Photographers Without Cameras


Artists at Work, Prospect Park, Brooklyn. I believe the man at right is W.E. James. An assistant can be seen working, leaning in the back of the dark wagon.


Mrs. A.H. Bates, Born August 6th, 1848. Height 7 feet 11 1/2 inches. Weight 413 Pounds. Capt. M. V. Bates, Born November 9th, 1845. Height 7 feet 11 1/2 inches. Weight 478 Pounds. The man on the right is Charles Eisenmann, the photographer.

Martin Van Buren Bates (November 9, 1837 – January 19, 1919), known as the “Kentucky Giant” was an American man famed for his great height. He was 7 ft 11 in. tall and weighed 475 lbs.

He began a big growth spurt at some time around the age of six or seven, and was over 6 ft. tall and weighed over 200 lbs. by the time he was twelve years old.

Upon the outbreak of the Civil War, Bates joined the 5th Kentucky Infantry Confederate States Army, as a private, in 1861. His ferocity in battle and imposing figure saw him quickly promoted to the rank of captain. Bates was severely wounded in a battle around the Cumberland Gap area and captured and imprisoned at Camp Chase in Ohio, although he later escaped.

He returned to Kentucky after the war. Before the war, his first occupation was as a schoolteacher. While the circus was on tour in Halifax, Canada, the 7-foot-11-inch-tall Anna Haining Swan visited. She and Martin soon got to know each other, and were married in 1871. The highly publicized wedding, at St. Martin-in-the-Fields in London, England, drew thousands of people to try to attend, due to both the uncommonness of the spectacle and the disarming good nature of the pair. Queen Victoria herself gave them two extra-large diamond-studded gold watches as wedding presents.

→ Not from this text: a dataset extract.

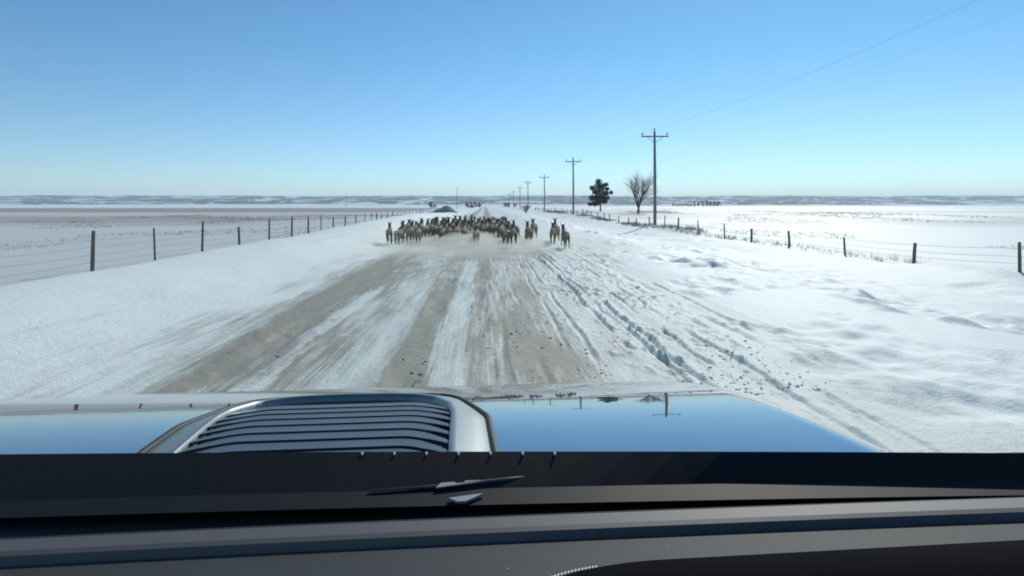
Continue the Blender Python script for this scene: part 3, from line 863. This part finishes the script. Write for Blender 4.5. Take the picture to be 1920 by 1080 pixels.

Martin and Anna moved to Ohio in 1872, settling in Seville. On 19 May 1872, Anna gave birth to a daughter, who weighed 18 lbs.and died at birth. The couple built a large house to accommodate themselves comfortably. He explains the next few years in his autobiography:

While in Ohio, I purchased a farm in Seville, Medina County. It consisted of 130 acres of good land. I built a house upon it designed especially for our comfort. The furniture was all built to order and to see our guests make use of it recalls most forcibly the good Dean Swift’s traveler in the land of Brobdingnag.

I had determined to become a farmer, so I stocked my farm with the best breeds of cattle, most of them being short horns. My draught horses are of the Norman breed.

My rest was not to last long, for the solicitations of managers, I consented to again travel. The seasons of 1878, 1879 and 1880 found us leading attractions of the W. W. Cole circus.

While we have during these years been blessed with many things, affliction again visited us in the loss of a boy, born on the 15th day of January, 1879. He was 28 inches tall and weighed twenty-three pounds and was perfect in every respect.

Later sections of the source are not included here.